--- begin Data shown ---
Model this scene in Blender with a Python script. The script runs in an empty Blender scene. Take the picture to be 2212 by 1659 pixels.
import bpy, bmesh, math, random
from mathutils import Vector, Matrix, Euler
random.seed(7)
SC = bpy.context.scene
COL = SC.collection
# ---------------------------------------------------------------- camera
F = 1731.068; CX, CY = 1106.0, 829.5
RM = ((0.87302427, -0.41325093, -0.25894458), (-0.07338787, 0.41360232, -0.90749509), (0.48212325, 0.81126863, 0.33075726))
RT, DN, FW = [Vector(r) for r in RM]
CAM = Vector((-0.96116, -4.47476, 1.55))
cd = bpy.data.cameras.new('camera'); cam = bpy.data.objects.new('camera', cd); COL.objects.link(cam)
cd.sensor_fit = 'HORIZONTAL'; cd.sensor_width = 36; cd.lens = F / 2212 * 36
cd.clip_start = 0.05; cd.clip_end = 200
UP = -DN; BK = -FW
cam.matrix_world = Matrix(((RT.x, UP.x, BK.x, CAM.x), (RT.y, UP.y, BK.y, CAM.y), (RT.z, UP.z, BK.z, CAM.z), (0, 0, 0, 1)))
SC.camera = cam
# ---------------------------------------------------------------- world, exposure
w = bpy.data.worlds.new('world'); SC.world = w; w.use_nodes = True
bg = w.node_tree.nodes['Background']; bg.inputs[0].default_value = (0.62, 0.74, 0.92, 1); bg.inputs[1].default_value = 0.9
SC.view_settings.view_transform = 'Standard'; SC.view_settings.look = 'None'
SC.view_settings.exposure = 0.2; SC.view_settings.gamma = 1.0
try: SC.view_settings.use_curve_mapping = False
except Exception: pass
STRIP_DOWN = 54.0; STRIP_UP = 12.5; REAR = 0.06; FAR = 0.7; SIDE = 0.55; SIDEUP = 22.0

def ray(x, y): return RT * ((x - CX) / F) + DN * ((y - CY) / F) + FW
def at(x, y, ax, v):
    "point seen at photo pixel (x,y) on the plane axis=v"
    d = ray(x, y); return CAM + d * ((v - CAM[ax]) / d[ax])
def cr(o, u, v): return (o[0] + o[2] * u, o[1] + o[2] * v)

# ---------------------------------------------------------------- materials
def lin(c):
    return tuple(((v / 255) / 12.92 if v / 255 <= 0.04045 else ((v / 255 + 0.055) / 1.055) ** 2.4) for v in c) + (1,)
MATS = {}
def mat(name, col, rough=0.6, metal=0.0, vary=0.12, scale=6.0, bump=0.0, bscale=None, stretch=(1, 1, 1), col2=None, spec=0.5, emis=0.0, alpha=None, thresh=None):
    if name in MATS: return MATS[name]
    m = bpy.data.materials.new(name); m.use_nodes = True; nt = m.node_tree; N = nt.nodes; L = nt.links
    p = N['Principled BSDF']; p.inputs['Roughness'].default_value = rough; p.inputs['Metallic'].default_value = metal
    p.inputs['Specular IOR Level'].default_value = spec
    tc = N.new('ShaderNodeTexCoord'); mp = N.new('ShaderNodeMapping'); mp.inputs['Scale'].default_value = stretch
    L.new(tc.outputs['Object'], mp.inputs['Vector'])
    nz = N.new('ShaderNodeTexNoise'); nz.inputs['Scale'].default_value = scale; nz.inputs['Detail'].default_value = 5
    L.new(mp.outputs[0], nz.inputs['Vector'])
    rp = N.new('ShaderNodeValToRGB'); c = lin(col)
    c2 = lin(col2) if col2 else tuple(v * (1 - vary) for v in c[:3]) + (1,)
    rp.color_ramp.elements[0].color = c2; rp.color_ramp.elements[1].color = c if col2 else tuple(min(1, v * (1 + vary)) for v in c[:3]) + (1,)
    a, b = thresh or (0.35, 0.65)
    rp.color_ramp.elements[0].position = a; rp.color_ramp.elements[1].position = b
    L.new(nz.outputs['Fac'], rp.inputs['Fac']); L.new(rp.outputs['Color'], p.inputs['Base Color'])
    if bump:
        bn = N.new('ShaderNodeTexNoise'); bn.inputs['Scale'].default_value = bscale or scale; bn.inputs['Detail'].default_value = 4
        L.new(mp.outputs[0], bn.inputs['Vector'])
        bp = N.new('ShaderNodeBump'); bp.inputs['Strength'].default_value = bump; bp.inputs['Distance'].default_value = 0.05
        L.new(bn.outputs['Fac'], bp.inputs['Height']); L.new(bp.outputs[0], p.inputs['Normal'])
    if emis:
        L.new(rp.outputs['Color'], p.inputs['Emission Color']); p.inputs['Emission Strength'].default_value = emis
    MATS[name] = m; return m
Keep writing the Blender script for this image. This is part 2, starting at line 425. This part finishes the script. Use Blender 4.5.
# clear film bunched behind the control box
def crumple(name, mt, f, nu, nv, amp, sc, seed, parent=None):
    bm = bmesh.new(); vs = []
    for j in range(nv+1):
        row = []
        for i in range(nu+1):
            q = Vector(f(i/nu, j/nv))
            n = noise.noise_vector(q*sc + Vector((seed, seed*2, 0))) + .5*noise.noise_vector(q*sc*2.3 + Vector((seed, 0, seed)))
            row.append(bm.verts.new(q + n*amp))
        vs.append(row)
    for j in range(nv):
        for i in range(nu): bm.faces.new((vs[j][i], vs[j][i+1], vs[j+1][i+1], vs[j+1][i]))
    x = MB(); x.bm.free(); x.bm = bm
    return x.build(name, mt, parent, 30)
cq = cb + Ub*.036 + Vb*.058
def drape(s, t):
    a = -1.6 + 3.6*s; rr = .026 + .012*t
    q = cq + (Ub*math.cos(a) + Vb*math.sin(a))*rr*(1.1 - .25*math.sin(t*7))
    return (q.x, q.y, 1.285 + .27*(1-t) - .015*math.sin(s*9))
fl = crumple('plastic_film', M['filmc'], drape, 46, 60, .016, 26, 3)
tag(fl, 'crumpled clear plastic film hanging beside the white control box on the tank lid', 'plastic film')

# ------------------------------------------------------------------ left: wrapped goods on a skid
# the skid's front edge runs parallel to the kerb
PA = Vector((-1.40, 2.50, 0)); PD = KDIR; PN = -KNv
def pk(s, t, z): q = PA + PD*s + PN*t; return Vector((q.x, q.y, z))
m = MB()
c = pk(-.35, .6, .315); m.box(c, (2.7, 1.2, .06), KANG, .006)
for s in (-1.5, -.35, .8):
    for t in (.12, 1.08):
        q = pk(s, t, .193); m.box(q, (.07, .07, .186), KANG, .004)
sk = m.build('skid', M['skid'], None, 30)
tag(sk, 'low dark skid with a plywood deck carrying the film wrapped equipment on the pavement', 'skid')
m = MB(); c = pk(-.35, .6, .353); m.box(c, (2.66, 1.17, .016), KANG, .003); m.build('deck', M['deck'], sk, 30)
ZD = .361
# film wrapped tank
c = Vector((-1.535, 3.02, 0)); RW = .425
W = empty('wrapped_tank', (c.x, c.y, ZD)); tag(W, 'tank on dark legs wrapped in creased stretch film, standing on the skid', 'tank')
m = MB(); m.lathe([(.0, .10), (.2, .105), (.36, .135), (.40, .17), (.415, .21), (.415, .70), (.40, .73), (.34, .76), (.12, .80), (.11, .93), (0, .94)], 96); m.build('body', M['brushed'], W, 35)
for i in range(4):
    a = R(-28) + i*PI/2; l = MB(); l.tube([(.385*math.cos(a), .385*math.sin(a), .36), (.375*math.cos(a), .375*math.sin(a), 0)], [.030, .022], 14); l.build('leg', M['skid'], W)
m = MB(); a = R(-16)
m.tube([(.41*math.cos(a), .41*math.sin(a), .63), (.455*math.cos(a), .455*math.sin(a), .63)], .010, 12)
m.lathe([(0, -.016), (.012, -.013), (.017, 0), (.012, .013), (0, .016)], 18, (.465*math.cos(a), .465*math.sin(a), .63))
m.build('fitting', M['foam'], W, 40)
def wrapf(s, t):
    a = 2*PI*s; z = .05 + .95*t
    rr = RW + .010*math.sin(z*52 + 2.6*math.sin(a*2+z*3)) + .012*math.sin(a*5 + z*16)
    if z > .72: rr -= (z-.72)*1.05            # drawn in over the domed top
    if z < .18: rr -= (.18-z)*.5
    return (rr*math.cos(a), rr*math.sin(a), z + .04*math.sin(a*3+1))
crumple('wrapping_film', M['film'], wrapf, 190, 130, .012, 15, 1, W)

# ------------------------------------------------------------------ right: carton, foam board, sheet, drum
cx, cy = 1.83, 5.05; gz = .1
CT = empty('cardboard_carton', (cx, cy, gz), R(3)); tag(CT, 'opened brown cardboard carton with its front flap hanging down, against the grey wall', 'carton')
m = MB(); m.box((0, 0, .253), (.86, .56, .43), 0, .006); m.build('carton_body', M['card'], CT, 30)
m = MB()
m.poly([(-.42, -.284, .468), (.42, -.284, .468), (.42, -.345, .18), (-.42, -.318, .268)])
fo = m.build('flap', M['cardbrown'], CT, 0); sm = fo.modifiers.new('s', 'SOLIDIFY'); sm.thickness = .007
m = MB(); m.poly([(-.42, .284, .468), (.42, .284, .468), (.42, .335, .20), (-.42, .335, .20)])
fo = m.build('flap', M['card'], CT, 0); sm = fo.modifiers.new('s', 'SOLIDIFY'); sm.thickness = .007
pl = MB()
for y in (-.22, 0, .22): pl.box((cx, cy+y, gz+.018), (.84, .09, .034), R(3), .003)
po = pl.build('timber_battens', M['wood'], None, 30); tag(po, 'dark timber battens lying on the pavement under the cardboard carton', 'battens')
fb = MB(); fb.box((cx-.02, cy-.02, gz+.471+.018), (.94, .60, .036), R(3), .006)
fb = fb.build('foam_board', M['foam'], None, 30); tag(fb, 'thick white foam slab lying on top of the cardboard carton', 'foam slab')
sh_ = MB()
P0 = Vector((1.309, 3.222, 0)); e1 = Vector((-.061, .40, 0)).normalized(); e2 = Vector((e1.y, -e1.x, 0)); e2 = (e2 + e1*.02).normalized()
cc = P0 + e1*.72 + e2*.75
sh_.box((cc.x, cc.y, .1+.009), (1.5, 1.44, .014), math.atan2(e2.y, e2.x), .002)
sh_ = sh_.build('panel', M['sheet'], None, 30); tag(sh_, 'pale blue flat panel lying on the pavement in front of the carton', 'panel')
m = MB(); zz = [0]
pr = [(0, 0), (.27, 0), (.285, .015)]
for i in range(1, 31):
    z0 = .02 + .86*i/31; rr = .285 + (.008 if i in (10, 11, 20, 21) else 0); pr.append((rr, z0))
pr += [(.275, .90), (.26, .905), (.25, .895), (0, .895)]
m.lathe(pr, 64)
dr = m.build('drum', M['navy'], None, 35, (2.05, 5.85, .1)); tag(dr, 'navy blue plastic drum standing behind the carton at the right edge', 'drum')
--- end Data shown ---
In the listing, find each line with the string "Blender" and copy it.

Model this scene in Blender with a Python script. The script runs in an empty Blender scene. Take the picture to be 2212 by 1659 pixels.
Keep writing the Blender script for this image. This is part 2, starting at line 425. This part finishes the script. Use Blender 4.5.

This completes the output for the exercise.